The symbolism of the Celtic cross was profound and powerful, but the High Crosses of Ireland took this even further. The ancient inhabitants of Europe erected menhirs, enormous standing stones, particularly in Ireland, Britain, and Brittany. These date back six to seven thousand years, placing them in the Neolithic period. In the middle ages, it was believed that these were set up by giants who lived before Noah’s flood. No one knows what their original purpose was, but as Celtic peoples migrated into the areas over the millennia, they incorporated the menhirs into their religious practices as sacred objects.

When Ireland became Christianized, some of the old pagan holy sites were converted to churches and monasteries. The standing stones had no real use any more. Legends would accumulate around them: one ring of standing stones was said to be nine maidens who had been changed to stone while dancing, for example. In general, the menhirs continued to be associated with paganism. By the eighth century, with paganism long gone, monks on the island of Iona decided to erect their own standing stones in honor of Jesus. And these, of course, were done in the form of a cross.

This provides yet another layer of meaning to the High Crosses: just as the Celtic cross represented a reinterpretation and Christianization of the sun cross, so the High Crosses are visible images of the triumph of Christianity over paganism. To use a popular metaphor in the middle ages, just as the Israelites plundered the wealth of the Egyptians in the Exodus, so the Irish monks were plundering the wealth of their pagan forbearers in the creation of the High Crosses.

Muiredach’s Cross

The crosses themselves are beautifully decorated, with biblical scenes, geometric patterns, and images from nature carved onto all the faces. All are unique, and all anonymous; only Muiredach’s has a name attached to it, and that is the patron’s, not the artist’s. All are worth studying, but here we’ll just focus on the imagery from Muiredach’s Cross.

On the west side, most of the images come from Jesus’s passion and resurrection: Gethsemane is at the bottom; the crucifixion is at the center within the circle, with Christ portrayed not as suffering, but triumphant; the resurrection is on the right arm; Jesus appearing to Thomas and the commissioning of Peter and Paul are also shown. At the very top, carved from a separate piece of stone to resemble a reliquary (i.e. a container for relics), is Moses praying, with Aaron and Hur supporting his arms at the Battle of Rephidim (Ex. 17:8-16).

On the east side, the focus shifts to a cosmic vision of history, emphasizing typology and the connections between sin, redemptive history, Irish monasticism, and judgment. At the base, we see Adam and Eve and the Fall in the Garden of Eden, along with Cain’s murder of Abel. Next, we see David and Goliath. David was the ancestor of Jesus and the author of many of the Psalms, the backbone of Irish spirituality.

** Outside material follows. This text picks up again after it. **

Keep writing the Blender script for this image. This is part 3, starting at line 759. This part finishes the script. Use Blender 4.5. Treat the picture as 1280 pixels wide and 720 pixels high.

We then move to Moses drawing water from the rock, which was understood to be a type of Christ giving living water to his people. Just below the circle, we have the adoration of the magi (four of them). Within the central circle is Christ seated in judgment, sending the damned to Hell and the saved to Heaven; David is seated at his right side, playing the harp. At the top, we find Sts. Anthony and Paul of Thebes, the first monk and the first hermit, the twin inspirations of much of Celtic monasticism.

The cross is thus more than a simple statement of the triumph of Christianity over paganism or a worldview statement about the Lordship of Christ. Its imagery contains a rich theology, connecting the Old Testament to the New and showing the sweep of history from Fall through redemption and our eternal fate.

Muiredach’s cross didn’t change the world, but it reveals a world changed by the Gospel, and shows the passion and zeal of the Irish Christians who did change their world through their scholarship and their missionary activity. In a nearly perfect melding of art and the biblical worldview, they proclaim loudly and clearly Jesus as Lord of time and space, the source of wisdom, and the transformer of culture.